Flavia Amadeu is a Brazilian designer and social entrepreneur whose wild rubber samples you can find in our sustainable textile resource library.
Holding a PhD in Design and Sustainability from the London College of Fashion, where she was part of the Centre for Sustainable Fashion and an MA supervisor, Amadeu has been researching and designing with the colored wild rubber from the Amazon rainforest since 2004. She has also worked in partnership with the Chemistry Laboratory LATEQ at the University of Brasília, with top model Lily Cole and UN Women, among many others.
The focus of her work relies on supporting local communities, especially communities full of entrepreneurial women, through collaboration on handcrafts and on the production of sustainable materials. We caught up with her to talk more about her inspiration, conservation and designing with wild rubber. Here’s what she had to say:
Do you think that objects can create an awareness by being designed beautifully or is the sustainability story first?

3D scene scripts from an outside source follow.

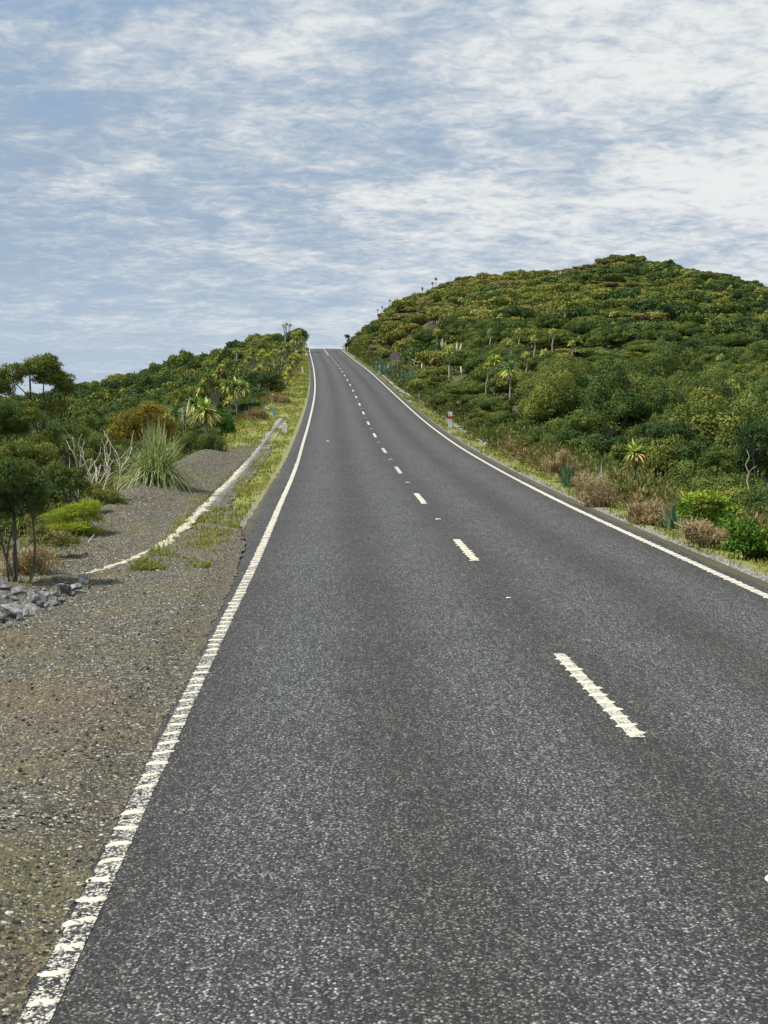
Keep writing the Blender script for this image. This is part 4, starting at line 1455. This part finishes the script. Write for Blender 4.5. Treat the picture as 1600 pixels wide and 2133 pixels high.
def flaxes():
    L = [(800, 742, 726, 142, 'teal flax plant nearest the brow on the right bank'),
         (815, 748, 726, 136, 'teal flax plant below the bare slip face, upper of the row'),
         (832, 756, 732, 128, 'broad teal flax plant in the middle of the bank row'),
         (843, 770, 744, 118, 'blue green flax plant lowest in the bank row'),
         (866, 785, 758, 110, 'dark green flax plant right of the bank row'),
         (790, 733, 716, 152, 'small dark flax plant highest up the bank near the brow'),
         (962, 838, 812, 84, 'green flax plant above the broken right kerb'),
         (1022, 840, 806, 78, 'tall green flax plant on the bank above the tall red banded post'),
         (1400, 1062, 1032, 24.5, 'grey green flax plant behind the reddish dead shrub'),
         (1185, 985, 955, 35, 'pale bladed flax plant behind the dead gorse'),
         (1245, 990, 962, 32, 'olive flax plant beside the foot of the single headed cabbage tree'),
         (545, 858, 838, 86, 'pale flax plant on the left bank behind the blue post'),
         (520, 842, 822, 92, 'yellow green flax plant on the left bank among bracken')]
    for i, (px, pb_, pt, Y, lab) in enumerate(L):
        x, y, _ = ray(px, pb_, Y)
        z = T(x, y)
        H = max(ray(px, pt, Y)[2] - z, .5)
        o = obj('flax_plant', FLX[i % 4], None, (x, y, z - .05))
        s = min(H * 1.05, 2.2)
        o.scale = (s * .95, s * .95, s)
        o.rotation_euler = (0, 0, random.uniform(0, 6))
        tag(o, lab, 'flax', 'flax plants on the banks')


flaxes()


def plume_stalks(rng, n, h, spread, parent, w=.05):
    st, pl = MB(), MB()
    for q in range(n):
        a = rng.uniform(0, 2 * PI)
        d = np.array([math.cos(a), math.sin(a), 0]) * rng.uniform(.2, 1) * spread
        H = h * rng.uniform(.82, 1.1)
        s = np.linspace(0, 1, 7)[:, None]
        p = np.array([0, 0, 0]) + d * s ** 1.6 + np.array([0, 0, H]) * s
        tube(st, p, w * .14, 4, .8)
        s2 = np.linspace(.72, 1.06, 8)[:, None]
        p2 = d * s2 ** 1.6 + np.array([0, 0, H]) * s2
        tube(pl, p2, w * np.array([.3, .8, 1, 1, .9, .75, .5, .15]), 6, rng.uniform(0, 1))
    obj('flower_stalk', st.mesh('flower_stalk', M['tussock']), parent)
    obj('flower_plume', pl.mesh('flower_plume', M['plume'], True), parent)


def pampas():
    # the large clump at the left edge of the gravel
    rng = np.random.default_rng(9)
    x, y, z = ground(325, 1036)
    z = T(x, y) + .34
    rt = empty('pampas_clump', (x, y, z - .08))
    k = y / F
    mb = sword(rng, 1300, 150 * k, .02, -1.15, 1.05, seg=7, root=.12, rise=.5, tint0=.58, tv=.22)
    obj('leaves', mb.mesh('pampas_leaves', M['tussock']), rt)
    st = MB()
    for dx, top in ((-44, 40), (-28, 120), (-18, 118), (-6, 110)):
        p = np.array([[0, 0, 0], [dx * k * .4, 0, top * k * .55], [dx * k, .05, top * k]])
        tube(st, p, [.008, .007, .005], 4, .9)
    obj('flower_stalk', st.mesh('pampas_stalk', M['tussock']), rt)
    tag(rt, 'big green and straw coloured pampas clump at the edge of the gravel', 'grass clump')
    # smaller ones with white plumes on the right hill
    for px, pb_, pt, Y, n, lab in [(914, 694, 670, 150, 5, 'group of white pampas plumes high on the hill above the golden tufts'),
                                   (925, 745, 704, 114, 3, 'tall white pampas plumes beside the larger golden tuft'),
                                   (952, 748, 716, 110, 2, 'white pampas plume right of the larger golden tuft'),
                                   (880, 780, 757, 112, 1, 'lone cream plume low on the bank above the blue grey post'),
                                   (965, 780, 757, 100, 1, 'lone cream plume right of the bank flax'),
                                   (968, 612, 600, 225, 3, 'small pale plumes near the top left of the hill'),
                                   (925, 630, 617, 215, 5, 'row of small pale plumes below the left skyline of the hill'),
                                   (1165, 580, 566, 235, 4, 'pale upright plumes just under the hilltop scrub'),
                                   (382, 850, 842, 70, 2, 'pale plume between the silver tuft and the two headed cabbage tree')]:
        if px > 860 and Y < 240: Y = canopy(px, (pb_ + pt) / 2, 1.5)
        x, y, _ = ray(px, pb_, Y)
        z = T(x, y)
        rt = empty('pampas_plant', (x, y, z))
        H = max(ray(px, pt, Y)[2] - z, .8)
        obj('leaves', sword(np.random.default_rng(px), 70, min(H * .65, 1.5), .035, .6, .8, root=.06, tint0=.5).mesh('pampas_leaves', M['tussock']), rt)
        plume_stalks(np.random.default_rng(px + 1), n, H, .35 + .02 * n, rt, .055 + Y * .00025)
        tag(rt, lab, 'pampas', 'pampas plants with pale plumes')
    # grey stalky dry clump at the right verge
    x, y, z = ground(1540, 1152)
    o = obj('dry_tussock', sword(np.random.default_rng(4), 90, .36, .012, .5, .3, root=.06, tint0=.7, tv=.25).mesh('dry_tussock', M['dry']), None, (x, y, T(x, y)))
    tag(o, 'dry grey brown tussock with stiff stalks on the right verge', 'grass clump')
    # weeds
    for px, py, r, lab in [(432, 1062, 20, 'bright green spiky weed on the silt of the drain'), (122, 1226, 11, 'small green weed above the grey rocks'), (95, 1150, 26, 'pale green strap leaved clump by the bracken'),
                           (265, 1180, 12, 'small weed beside the lower end of the silt strip'), (30, 1120, 34, 'tall green strap leaved plant behind the twiggy tree stems'), (505, 895, 20, 'bright green weed at the edge of the grass left of the drain')]:
        x, y, z = ground(px, py)
        s = r * y / F * 1.5
        o = obj('weed', sword(np.random.default_rng(px), 34, s, s * .10, .7, .6, root=.02, tint0=.6, tv=.2).mesh('weed', M['broad']), None, (x, y, T(x, y)))
        tag(o, lab, 'plant')


pampas()


def dead_wood():
    rng = np.random.default_rng(31)
    # bare branching shrub
    def branch(tb, p, d, L, r, lev):
        n = 7
        P = [p]
        for q in range(n):
            d = unit(d + rng.normal(0, .16, 3) + [0, 0, .10])
            P.append(P[-1] + d * L / n)
        P = np.array(P)
        tube(tb, P, np.linspace(r, r * .55, n + 1), 5, .5)
        if lev > 0:
            for f in rng.choice(np.arange(2, n + 1), rng.integers(2, 4), replace=False):
                dd = unit(d + rng.normal(0, .42, 3) + [0, 0, .35])
                branch(tb, P[f], dd, L * rng.uniform(.45, .7), r * .6, lev - 1)
    x, y, z = ground(212, 1034)
    y = 26.8
    x = ray(205, 1000, y)[0]
    z = T(x, y)
    H = ray(205, 912, y)[2] - z
    rt = empty('dead_shrub', (x, y, z))
    k = y / F
    for dx, dl in ((-24, -.14), (-14, -.08), (-4, .0), (6, .05), (14, .08), (-32, -.16)):
        tb = MB()
        branch(tb, np.array([dx * k, rng.normal(0, .1), -.05]), np.array([dl, 0, 1.]), H * rng.uniform(.60, .80), .024, 2)
        obj('branch', tb.mesh('dead_branches', M['dead'], True), rt)
    tag(rt, 'bare dead shrub of twisting pale grey branches left of the pampas', 'dead shrub')
    # dead stem in the right thicket
    tb = MB()
    pts = [ray(a, b, 26.5) for a, b in ((1562, 1030), (1556, 1000), (1560, 985), (1553, 968), (1561, 952), (1556, 938))]
    p0 = np.array(pts[0]); z0 = T(p0[0], p0[1])
    P = np.array(pts) - [p0[0], p0[1], z0]
    P = np.vstack([[P[0, 0], P[0, 1], -.1], P])
    tube(tb, P, np.linspace(.013, .005, len(P)), 5)
    branch(tb, P[3], np.array([.4, 0, .6]), .25, .006, 0)
    o = obj('dead_branch', tb.mesh('dead_branch', M['dead'], True), None, (p0[0], p0[1], z0))
    tag(o, 'pale crooked dead stem in front of the dark tree at the right edge', 'dead branch')
    # fallen sticks
    for a, b, r, lab in [((372, 985), (456, 957), .022, 'long pale stick lying behind the gravel heap, topmost of three'), ((376, 992), (450, 966), .02, 'pale stick lying behind the gravel heap, middle of three'),
                         ((382, 1003), (440, 984), .014, 'thin pale stick lying behind the gravel heap, lowest of three'), ((162, 1138), (264, 1139), .012, 'grey stick lying flat on the gravel below the lime shrub'),
                         ((168, 1148), (188, 1132), .016, 'short forked grey driftwood piece at the end of the flat stick'), ((0, 1268), (58, 1252), .022, 'tan broken branch lying among the grey rocks'),
                         ((118, 1182), (160, 1160), .008, 'thin bleached twig on the gravel right of the bracken'), ((185, 1118), (222, 1092), .008, 'dark thin twig sticking up beside the lime shrub')]:
        g0 = np.array(ground(*a)); g1 = np.array(ground(*b))
        if abs(g0[1] - g1[1]) > 8: g1[:] = ray(b[0], b[1], g0[1] + 2); g1[2] = T(g1[0], g1[1]) + .1
        zt = T(*g0[:2]) + r + .03
        s = np.linspace(0, 1, 8)[:, None]
        P = (g1 - g0) * s
        P[:, 2] = [T(*(g0 + (g1 - g0) * q)[:2]) + r + .03 - zt for q in s[:, 0]]
        P += rng.normal(0, .012, P.shape)
        tb = MB()
        tube(tb, P, np.linspace(r, r * .6, 8), 6)
        if 'forked' in lab: tube(tb, [P[3], P[3] + [.05, .1, .12], P[3] + [.12, .15, .2]], [r * .7, r * .5, r * .3], 5)
        if 'sticking' in lab: P[:, 2] += .35 * s[:, 0]
        o = obj('stick', tb.mesh('stick', M['dead'] if 'dark' not in lab else M['bark'], True), None, (g0[0], g0[1], zt))
        tag(o, lab, 'stick')


dead_wood()


# ------------------------------------------------------------------ rocks, drain, posts, studs
def rock(px, py, rx, ry, lab, group='riprap rocks at the drain outlet', dark=False):
    rng = np.random.default_rng(px * 7 + py)
    x, y, z = ground(px, py + ry * .7)
    z = T(x, y)
    bm = bmesh.new()
    bmesh.ops.create_icosphere(bm, subdivisions=4, radius=1)
    ax = unit(rng.normal(size=(12, 3)))
    cut = rng.uniform(.40, .80, 12)
    for v in bm.verts:
        p = np.array(v.co)
        for a, c in zip(ax, cut):
            d = p @ a
            if d > c: p = p - a * (d - c) * .985
        p = p * (1 + rng.normal(0, .012))
        v.co = p * (1 + .05 * math.sin(p[0] * 7 + py) * math.sin(p[1] * 6 + px) * math.sin(p[2] * 8))
    k = y / F
    me = bpy.data.meshes.new('rock')
    sx, sz = rx * k * 1.2, max(ry * k * 1.6, rx * k * .75)
    for v in bm.verts:
        v.co = (v.co.x * sx, v.co.y * sx * .8, v.co.z * sz)
    bm.to_mesh(me)
    bm.free()
    me.materials.append(M['rock'])
    o = obj('rock', me, None, (x, y, z + (.075 if px < 300 else 0) + sz * .42))
    o.rotation_euler = (rng.normal(0, .2), rng.normal(0, .2), rng.uniform(0, 6))
    tag(o, lab, 'rock', group)


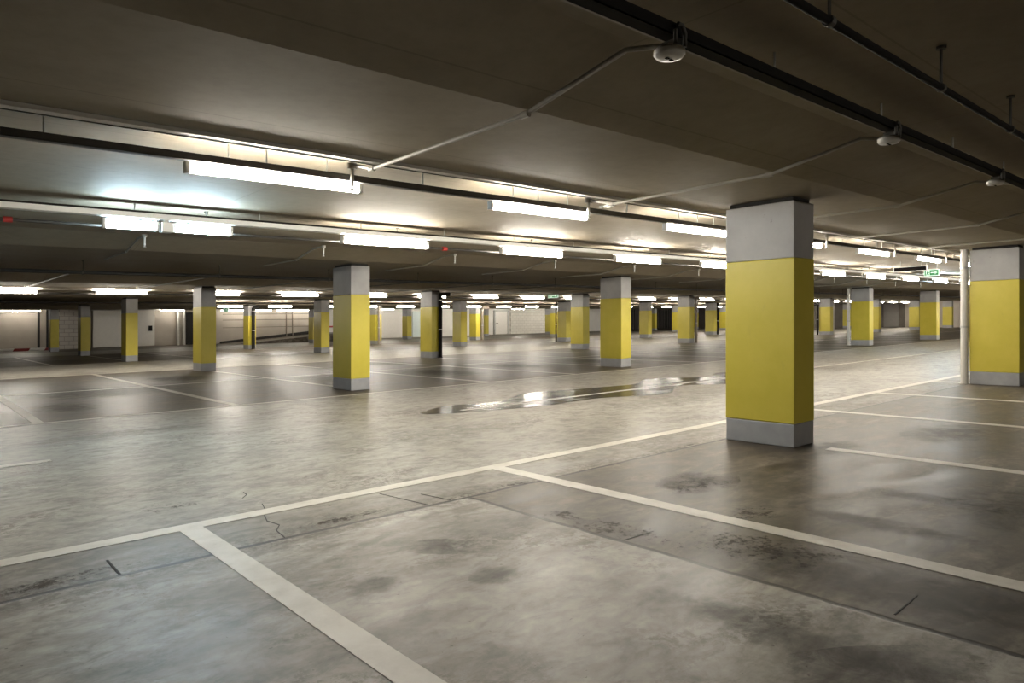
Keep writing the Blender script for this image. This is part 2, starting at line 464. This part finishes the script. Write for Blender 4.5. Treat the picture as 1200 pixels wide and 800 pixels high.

I think design as a holistic process that goes from the origin of the materials to the formal aspects of the product. Objects beautifully designed are fundamental to engage people in a new awareness of consumerism. A beautiful, good, original design is what adds value to the materials and the story behind them.
People want to feel good, fashionable and to also have their needs satisfied. Their awareness goes together with the possibilities available. If they are able to choose fashion and design products with social and environmental values, then they have real choices and can advocate for that.
How did you discover wild rubber and why the inspiration to create with it? Is the material itself inspiring to work with?
I began to research and develop projects with wild rubber in 2004 during my MA in Arts at the University of Brasilia when I was invited to collaborate on a project of art and science. That was when I met the team of the laboratory LATEQ at the University of Brasilia, who, at the time, had just developed the colored wild rubber. They were very interested in further developing this material as well as seeing it applied. That was when we began our partnership that endures until today.
At the time, I was looking for new materials, I was already a designer interested in developing projects of both social and environmental impact, so all came together. I suddenly had full access to the lab and as I researched the material and learnt about it, the more in love I became with it and the whole purpose of its existence. I worked every day during the period of six months, just testing the material and preparing materials for an exhibition in the Itaú Cultural of São Paulo.